29 июля в 16 часов 40 минут по местному времени японцы двумя отрядами численностью до роты атаковали высоту Безымянную. Наряд из 11 советских пограничников принял неравный бой, потеряв половину личного состава убитыми. Благодаря тому, что к месту боя подошла подмога численностью со стрелковую роту, японцев еще до сумерек удалось отбросить. На следующий день между сопками Безымянная и Заозерная занял оборону батальон 40-й стрелковой дивизии. Попытка японцев 30 июля при поддержке артиллерии захватить Безымянную оказалась безуспешной. Японское командование пошло на значительное усиление частей, участвовавших в боях. Рано утром 31 июля после сильной артподготовки два батальона пехоты атаковали высоту Заозерная и один батальон — высоту Безымянная. После ожесточенного боя противнику удалось захватить указанные высоты. Понесшие большие потери советские пехотинцы и пограничники отошли к озеру Хасан. Конфликт набирал обороты, становясь все более масштабным и ожесточенным.

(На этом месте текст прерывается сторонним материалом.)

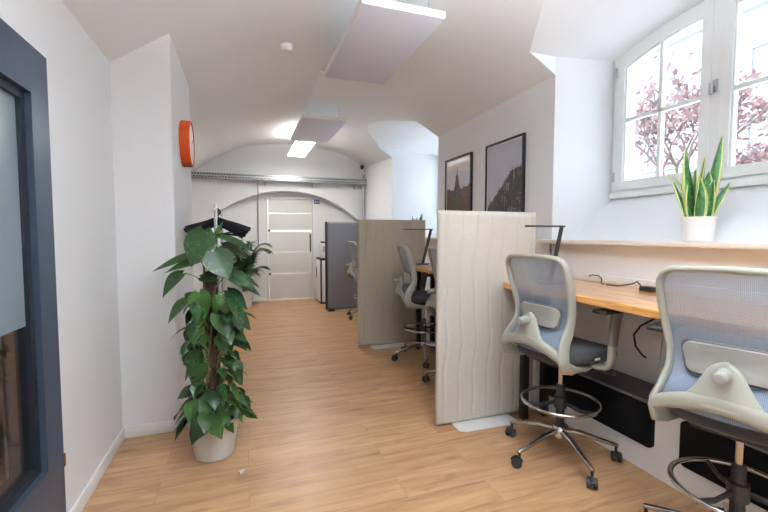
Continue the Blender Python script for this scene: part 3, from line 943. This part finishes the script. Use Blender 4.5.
for sy in (-.5, .5):
    m = MB(); m.cyl((0, sy, .03), (0, sy, zv(.92, 7.02 + sy) - 2.80 + .01), .0015, 6); m.build('suspension_wire', M['steel'], t)
def fill_lamp(y, label):  # unseen lamps added to brighten the room beyond what the windows give
    t = empty('ceiling_lamp', (.92, y, 2.50), label=label, cat='lamp')
    m = MB(); m.box(-.16, .16, -.62, .62, .004, .03, .005); m.build('housing', M['white_paint'], t)
    m = MB(); m.box(-.15, .15, -.61, .61, 0, .006); m.build('diffuser', M['led_dim'], t, smooth=False)
    m = MB(); m.box(-.12, .12, -.58, .58, .030, .034); m.build('uplight', M['led_up'], t, smooth=False)
    for sy in (-.5, .5):
        m = MB(); m.cyl((0, sy, .03), (0, sy, zv(.92, y + sy) - 2.50 + .01), .0015, 6); m.build('suspension_wire', M['steel'], t)
fill_lamp(.80, 'white rectangular ceiling lamp hanging next before the nearest acoustic panel')
fill_lamp(-1.6, 'white rectangular ceiling lamp hanging farthest behind the camera')
m = MB(); m.box(.5, .8, 9.3, 10.5, 2.50, 2.55); o = m.build('ceiling_lamp', M['led'], smooth=False)  # glowing box added out of view to brighten the glass door's stripes
tag(o, 'lit ceiling lamp in the passage behind the glass door', 'lamp')
# supply cable running from panel to panel
m = MB()
m.tube([(.735, 3.70, 2.845), (.73, 3.85, 2.90), (.725, 4.2, 2.925), (.72, 4.7, 2.91), (.715, 5.05, 2.87), (.715, 5.12, 2.845)], .006, 8)
m.box(.70, .745, 3.84, 3.90, 2.885, 2.915, .004)
o = m.build('supply_cable', M['white_paint']); tag(o, 'thin white cable linking the two acoustic panels under the vault', 'cable')
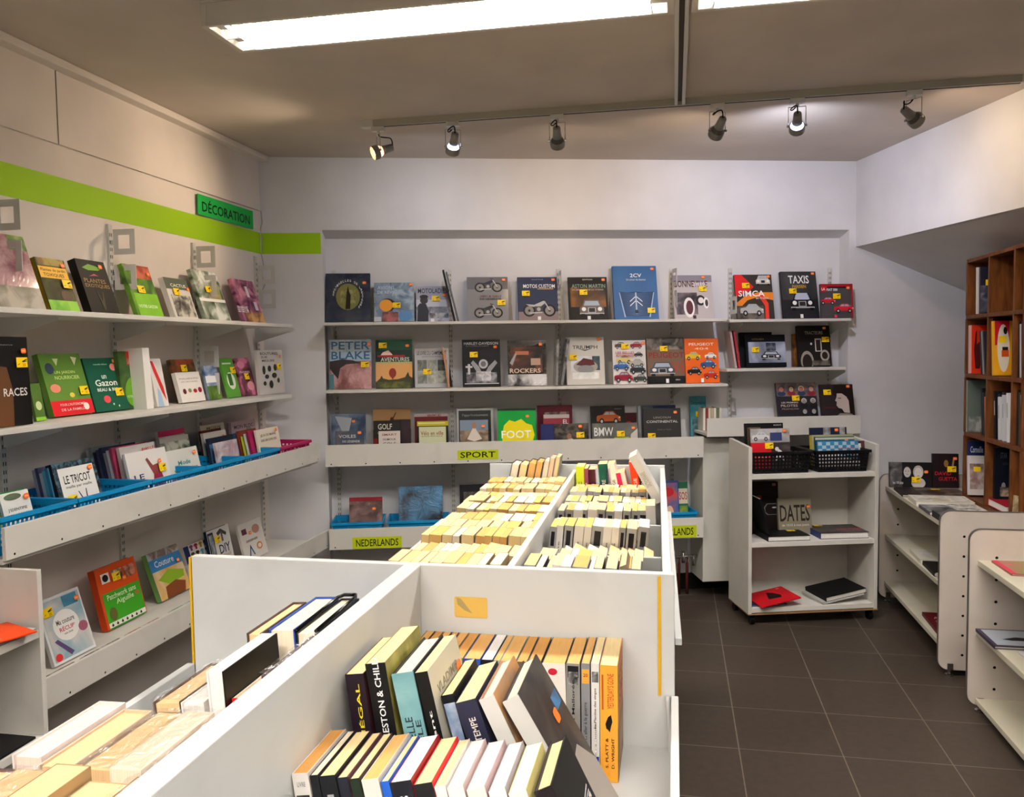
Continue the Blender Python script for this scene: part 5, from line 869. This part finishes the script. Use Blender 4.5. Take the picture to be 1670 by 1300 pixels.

31 июля на Хасан прибыли Мехлис и начальник штаба фронта комкор Штерн. В тот же день замнаркома доложил Сталину: «В районе боев нужен настоящий диктатор, которому все было бы подчинено». Да и для вывода, который Мехлис сделал в следующей телеграмме в Москву: «Во всей операции командование фронта показало свои колебания, нерешительность и свою элементарную неорганизованность», увы, имелись серьезные основания.
Единое командование в самом деле отсутствовало. Поскольку главная роль в противоборстве с японцами отводилась соединениям 1-й Приморской армии (40-я, 32-я стрелковые дивизии, 2-я мо-томехбригада), руководить боевыми действиями должно было армейское командование. Но в действия находившихся в районе Хасана частей вмешивались и представители Москвы, и командование фронтом, и пограничные власти. Неблагоприятная ситуация сложилась с переброской подкреплений к месту боев.